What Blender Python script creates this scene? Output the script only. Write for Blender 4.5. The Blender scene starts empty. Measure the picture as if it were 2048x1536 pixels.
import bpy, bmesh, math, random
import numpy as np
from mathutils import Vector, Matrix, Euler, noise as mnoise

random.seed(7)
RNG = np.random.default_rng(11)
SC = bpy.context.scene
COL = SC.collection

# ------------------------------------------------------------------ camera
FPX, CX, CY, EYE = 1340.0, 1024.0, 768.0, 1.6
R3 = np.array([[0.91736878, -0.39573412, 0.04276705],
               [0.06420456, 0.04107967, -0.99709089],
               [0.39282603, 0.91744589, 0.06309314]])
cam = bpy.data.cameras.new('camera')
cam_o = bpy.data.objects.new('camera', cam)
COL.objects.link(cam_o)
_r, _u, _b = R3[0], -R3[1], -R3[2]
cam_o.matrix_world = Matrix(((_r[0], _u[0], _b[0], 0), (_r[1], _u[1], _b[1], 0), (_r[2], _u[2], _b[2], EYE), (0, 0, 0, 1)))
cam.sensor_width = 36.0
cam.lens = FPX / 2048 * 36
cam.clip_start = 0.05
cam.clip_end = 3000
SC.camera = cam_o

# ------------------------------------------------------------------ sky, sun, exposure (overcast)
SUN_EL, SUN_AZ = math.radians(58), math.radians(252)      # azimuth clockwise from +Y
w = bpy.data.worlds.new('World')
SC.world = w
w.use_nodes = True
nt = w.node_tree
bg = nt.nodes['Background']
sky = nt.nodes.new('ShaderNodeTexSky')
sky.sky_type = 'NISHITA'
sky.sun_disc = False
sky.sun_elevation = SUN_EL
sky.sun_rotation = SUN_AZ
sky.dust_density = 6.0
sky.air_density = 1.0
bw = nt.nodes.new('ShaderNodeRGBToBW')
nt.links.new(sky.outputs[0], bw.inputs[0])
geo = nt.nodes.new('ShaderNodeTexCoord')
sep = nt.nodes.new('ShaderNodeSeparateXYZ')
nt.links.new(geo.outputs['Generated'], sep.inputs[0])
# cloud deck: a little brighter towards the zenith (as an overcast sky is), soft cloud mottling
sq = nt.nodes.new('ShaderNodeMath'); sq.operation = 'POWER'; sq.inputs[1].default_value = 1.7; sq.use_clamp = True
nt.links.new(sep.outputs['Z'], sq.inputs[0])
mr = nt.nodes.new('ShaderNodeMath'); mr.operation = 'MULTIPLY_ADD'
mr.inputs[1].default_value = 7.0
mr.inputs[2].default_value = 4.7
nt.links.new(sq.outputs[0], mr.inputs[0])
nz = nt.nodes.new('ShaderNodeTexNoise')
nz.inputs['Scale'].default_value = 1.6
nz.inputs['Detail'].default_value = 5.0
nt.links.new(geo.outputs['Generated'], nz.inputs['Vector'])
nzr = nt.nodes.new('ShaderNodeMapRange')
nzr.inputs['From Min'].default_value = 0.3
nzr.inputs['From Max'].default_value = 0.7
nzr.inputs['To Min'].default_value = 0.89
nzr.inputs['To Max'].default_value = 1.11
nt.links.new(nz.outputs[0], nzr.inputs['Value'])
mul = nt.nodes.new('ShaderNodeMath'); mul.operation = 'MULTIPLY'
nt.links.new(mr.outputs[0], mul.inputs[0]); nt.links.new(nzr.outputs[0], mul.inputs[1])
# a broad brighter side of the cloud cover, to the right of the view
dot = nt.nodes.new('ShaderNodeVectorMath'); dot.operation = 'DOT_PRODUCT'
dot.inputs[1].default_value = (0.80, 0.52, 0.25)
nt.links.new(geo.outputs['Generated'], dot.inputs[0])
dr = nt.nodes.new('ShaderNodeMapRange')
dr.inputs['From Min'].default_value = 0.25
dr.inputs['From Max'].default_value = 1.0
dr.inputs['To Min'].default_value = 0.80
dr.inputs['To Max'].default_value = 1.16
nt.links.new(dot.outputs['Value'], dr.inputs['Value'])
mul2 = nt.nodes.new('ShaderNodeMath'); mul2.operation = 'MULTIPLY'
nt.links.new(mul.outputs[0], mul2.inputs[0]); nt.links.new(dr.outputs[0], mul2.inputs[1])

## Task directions
Identify all lines where the word "scene" shows up. Copy them.

## Expected answer
What Blender Python script creates this scene? Output the script only. Write for Blender 4.5. The Blender scene starts empty. Measure the picture as if it were 2048x1536 pixels.
SC = bpy.context.scene